• [MATERIAL PROVIDED]:
————

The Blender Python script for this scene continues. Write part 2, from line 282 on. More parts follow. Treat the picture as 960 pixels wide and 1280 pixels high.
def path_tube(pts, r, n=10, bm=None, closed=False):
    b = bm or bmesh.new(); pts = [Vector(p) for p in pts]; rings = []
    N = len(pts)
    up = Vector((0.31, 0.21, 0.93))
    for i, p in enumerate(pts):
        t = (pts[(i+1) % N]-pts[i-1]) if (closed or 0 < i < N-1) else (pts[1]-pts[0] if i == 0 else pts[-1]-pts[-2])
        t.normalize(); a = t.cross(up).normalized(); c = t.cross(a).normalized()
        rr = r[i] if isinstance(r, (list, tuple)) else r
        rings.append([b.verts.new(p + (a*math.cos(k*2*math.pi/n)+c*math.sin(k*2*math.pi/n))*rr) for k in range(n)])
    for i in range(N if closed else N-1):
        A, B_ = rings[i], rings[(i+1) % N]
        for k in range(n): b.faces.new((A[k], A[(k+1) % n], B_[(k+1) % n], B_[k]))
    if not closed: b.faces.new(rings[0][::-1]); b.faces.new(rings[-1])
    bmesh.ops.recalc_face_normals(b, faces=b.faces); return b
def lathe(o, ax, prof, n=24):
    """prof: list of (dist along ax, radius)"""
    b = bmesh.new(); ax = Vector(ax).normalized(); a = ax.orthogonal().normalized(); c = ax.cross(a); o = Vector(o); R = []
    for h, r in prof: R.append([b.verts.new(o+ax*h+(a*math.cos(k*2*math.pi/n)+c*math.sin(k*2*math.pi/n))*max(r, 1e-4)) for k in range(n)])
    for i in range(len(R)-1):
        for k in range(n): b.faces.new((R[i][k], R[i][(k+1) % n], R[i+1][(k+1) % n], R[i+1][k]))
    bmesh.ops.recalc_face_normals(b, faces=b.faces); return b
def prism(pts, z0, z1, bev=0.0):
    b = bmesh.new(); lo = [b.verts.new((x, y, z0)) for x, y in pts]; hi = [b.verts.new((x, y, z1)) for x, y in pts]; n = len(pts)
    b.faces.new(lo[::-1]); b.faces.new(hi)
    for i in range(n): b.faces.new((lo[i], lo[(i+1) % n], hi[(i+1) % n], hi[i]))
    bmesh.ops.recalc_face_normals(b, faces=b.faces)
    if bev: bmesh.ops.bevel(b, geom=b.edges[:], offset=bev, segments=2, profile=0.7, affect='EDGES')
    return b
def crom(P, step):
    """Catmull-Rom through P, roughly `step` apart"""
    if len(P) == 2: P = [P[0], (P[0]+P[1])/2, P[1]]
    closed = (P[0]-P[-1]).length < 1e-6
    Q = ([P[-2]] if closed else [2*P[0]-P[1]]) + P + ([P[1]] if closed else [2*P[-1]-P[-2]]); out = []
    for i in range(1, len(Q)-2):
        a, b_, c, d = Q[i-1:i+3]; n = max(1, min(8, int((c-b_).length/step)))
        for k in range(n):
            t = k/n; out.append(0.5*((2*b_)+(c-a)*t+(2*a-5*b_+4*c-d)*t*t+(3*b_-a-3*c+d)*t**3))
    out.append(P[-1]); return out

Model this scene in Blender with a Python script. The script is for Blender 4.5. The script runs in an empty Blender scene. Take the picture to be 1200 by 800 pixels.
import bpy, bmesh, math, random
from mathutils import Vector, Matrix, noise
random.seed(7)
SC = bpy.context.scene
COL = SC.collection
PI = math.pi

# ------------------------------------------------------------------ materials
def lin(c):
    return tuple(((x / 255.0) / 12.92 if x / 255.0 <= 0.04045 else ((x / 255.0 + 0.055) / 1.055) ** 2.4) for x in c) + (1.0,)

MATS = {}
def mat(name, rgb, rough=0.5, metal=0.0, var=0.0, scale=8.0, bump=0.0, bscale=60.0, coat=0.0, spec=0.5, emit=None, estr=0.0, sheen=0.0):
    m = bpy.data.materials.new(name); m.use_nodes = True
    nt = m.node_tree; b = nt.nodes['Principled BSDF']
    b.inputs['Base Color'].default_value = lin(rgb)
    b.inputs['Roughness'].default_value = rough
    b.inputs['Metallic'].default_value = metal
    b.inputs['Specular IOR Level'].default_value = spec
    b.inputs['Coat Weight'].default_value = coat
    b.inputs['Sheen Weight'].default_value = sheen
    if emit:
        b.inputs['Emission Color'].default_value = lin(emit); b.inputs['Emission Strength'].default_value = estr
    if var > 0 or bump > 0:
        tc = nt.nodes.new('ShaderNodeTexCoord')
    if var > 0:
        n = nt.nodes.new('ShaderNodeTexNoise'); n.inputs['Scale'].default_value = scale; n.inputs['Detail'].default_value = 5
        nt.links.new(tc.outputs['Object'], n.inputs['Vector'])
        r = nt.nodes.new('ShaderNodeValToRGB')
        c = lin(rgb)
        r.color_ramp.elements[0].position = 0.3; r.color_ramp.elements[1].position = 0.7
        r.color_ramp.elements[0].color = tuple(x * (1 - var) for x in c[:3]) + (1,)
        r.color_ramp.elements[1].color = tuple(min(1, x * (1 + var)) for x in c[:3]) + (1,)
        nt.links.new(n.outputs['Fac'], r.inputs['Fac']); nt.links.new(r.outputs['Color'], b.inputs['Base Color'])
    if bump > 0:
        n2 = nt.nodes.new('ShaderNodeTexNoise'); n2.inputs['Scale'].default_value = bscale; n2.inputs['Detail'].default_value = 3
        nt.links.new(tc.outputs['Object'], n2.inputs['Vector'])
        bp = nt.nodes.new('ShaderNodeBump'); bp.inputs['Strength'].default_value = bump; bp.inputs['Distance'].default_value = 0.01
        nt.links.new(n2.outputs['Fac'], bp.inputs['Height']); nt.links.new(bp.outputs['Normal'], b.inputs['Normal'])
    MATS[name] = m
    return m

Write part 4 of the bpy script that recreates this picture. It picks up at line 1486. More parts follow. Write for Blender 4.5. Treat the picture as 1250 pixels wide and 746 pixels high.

————

• [EXERCISE TASK]: Write the listing out again, exactly as it reads.

• [EXPECTED ANSWER]:
The Blender Python script for this scene continues. Write part 2, from line 282 on. More parts follow. Treat the picture as 960 pixels wide and 1280 pixels high.
def path_tube(pts, r, n=10, bm=None, closed=False):
    b = bm or bmesh.new(); pts = [Vector(p) for p in pts]; rings = []
    N = len(pts)
    up = Vector((0.31, 0.21, 0.93))
    for i, p in enumerate(pts):
        t = (pts[(i+1) % N]-pts[i-1]) if (closed or 0 < i < N-1) else (pts[1]-pts[0] if i == 0 else pts[-1]-pts[-2])
        t.normalize(); a = t.cross(up).normalized(); c = t.cross(a).normalized()
        rr = r[i] if isinstance(r, (list, tuple)) else r
        rings.append([b.verts.new(p + (a*math.cos(k*2*math.pi/n)+c*math.sin(k*2*math.pi/n))*rr) for k in range(n)])
    for i in range(N if closed else N-1):
        A, B_ = rings[i], rings[(i+1) % N]
        for k in range(n): b.faces.new((A[k], A[(k+1) % n], B_[(k+1) % n], B_[k]))
    if not closed: b.faces.new(rings[0][::-1]); b.faces.new(rings[-1])
    bmesh.ops.recalc_face_normals(b, faces=b.faces); return b
def lathe(o, ax, prof, n=24):
    """prof: list of (dist along ax, radius)"""
    b = bmesh.new(); ax = Vector(ax).normalized(); a = ax.orthogonal().normalized(); c = ax.cross(a); o = Vector(o); R = []
    for h, r in prof: R.append([b.verts.new(o+ax*h+(a*math.cos(k*2*math.pi/n)+c*math.sin(k*2*math.pi/n))*max(r, 1e-4)) for k in range(n)])
    for i in range(len(R)-1):
        for k in range(n): b.faces.new((R[i][k], R[i][(k+1) % n], R[i+1][(k+1) % n], R[i+1][k]))
    bmesh.ops.recalc_face_normals(b, faces=b.faces); return b
def prism(pts, z0, z1, bev=0.0):
    b = bmesh.new(); lo = [b.verts.new((x, y, z0)) for x, y in pts]; hi = [b.verts.new((x, y, z1)) for x, y in pts]; n = len(pts)
    b.faces.new(lo[::-1]); b.faces.new(hi)
    for i in range(n): b.faces.new((lo[i], lo[(i+1) % n], hi[(i+1) % n], hi[i]))
    bmesh.ops.recalc_face_normals(b, faces=b.faces)
    if bev: bmesh.ops.bevel(b, geom=b.edges[:], offset=bev, segments=2, profile=0.7, affect='EDGES')
    return b
def crom(P, step):
    """Catmull-Rom through P, roughly `step` apart"""
    if len(P) == 2: P = [P[0], (P[0]+P[1])/2, P[1]]
    closed = (P[0]-P[-1]).length < 1e-6
    Q = ([P[-2]] if closed else [2*P[0]-P[1]]) + P + ([P[1]] if closed else [2*P[-1]-P[-2]]); out = []
    for i in range(1, len(Q)-2):
        a, b_, c, d = Q[i-1:i+3]; n = max(1, min(8, int((c-b_).length/step)))
        for k in range(n):
            t = k/n; out.append(0.5*((2*b_)+(c-a)*t+(2*a-5*b_+4*c-d)*t*t+(3*b_-a-3*c+d)*t**3))
    out.append(P[-1]); return out

Model this scene in Blender with a Python script. The script is for Blender 4.5. The script runs in an empty Blender scene. Take the picture to be 1200 by 800 pixels.
import bpy, bmesh, math, random
from mathutils import Vector, Matrix, noise
random.seed(7)
SC = bpy.context.scene
COL = SC.collection
PI = math.pi

# ------------------------------------------------------------------ materials
def lin(c):
    return tuple(((x / 255.0) / 12.92 if x / 255.0 <= 0.04045 else ((x / 255.0 + 0.055) / 1.055) ** 2.4) for x in c) + (1.0,)

MATS = {}
def mat(name, rgb, rough=0.5, metal=0.0, var=0.0, scale=8.0, bump=0.0, bscale=60.0, coat=0.0, spec=0.5, emit=None, estr=0.0, sheen=0.0):
    m = bpy.data.materials.new(name); m.use_nodes = True
    nt = m.node_tree; b = nt.nodes['Principled BSDF']
    b.inputs['Base Color'].default_value = lin(rgb)
    b.inputs['Roughness'].default_value = rough
    b.inputs['Metallic'].default_value = metal
    b.inputs['Specular IOR Level'].default_value = spec
    b.inputs['Coat Weight'].default_value = coat
    b.inputs['Sheen Weight'].default_value = sheen
    if emit:
        b.inputs['Emission Color'].default_value = lin(emit); b.inputs['Emission Strength'].default_value = estr
    if var > 0 or bump > 0:
        tc = nt.nodes.new('ShaderNodeTexCoord')
    if var > 0:
        n = nt.nodes.new('ShaderNodeTexNoise'); n.inputs['Scale'].default_value = scale; n.inputs['Detail'].default_value = 5
        nt.links.new(tc.outputs['Object'], n.inputs['Vector'])
        r = nt.nodes.new('ShaderNodeValToRGB')
        c = lin(rgb)
        r.color_ramp.elements[0].position = 0.3; r.color_ramp.elements[1].position = 0.7
        r.color_ramp.elements[0].color = tuple(x * (1 - var) for x in c[:3]) + (1,)
        r.color_ramp.elements[1].color = tuple(min(1, x * (1 + var)) for x in c[:3]) + (1,)
        nt.links.new(n.outputs['Fac'], r.inputs['Fac']); nt.links.new(r.outputs['Color'], b.inputs['Base Color'])
    if bump > 0:
        n2 = nt.nodes.new('ShaderNodeTexNoise'); n2.inputs['Scale'].default_value = bscale; n2.inputs['Detail'].default_value = 3
        nt.links.new(tc.outputs['Object'], n2.inputs['Vector'])
        bp = nt.nodes.new('ShaderNodeBump'); bp.inputs['Strength'].default_value = bump; bp.inputs['Distance'].default_value = 0.01
        nt.links.new(n2.outputs['Fac'], bp.inputs['Height']); nt.links.new(bp.outputs['Normal'], b.inputs['Normal'])
    MATS[name] = m
    return m

Write part 4 of the bpy script that recreates this picture. It picks up at line 1486. More parts follow. Write for Blender 4.5. Treat the picture as 1250 pixels wide and 746 pixels high.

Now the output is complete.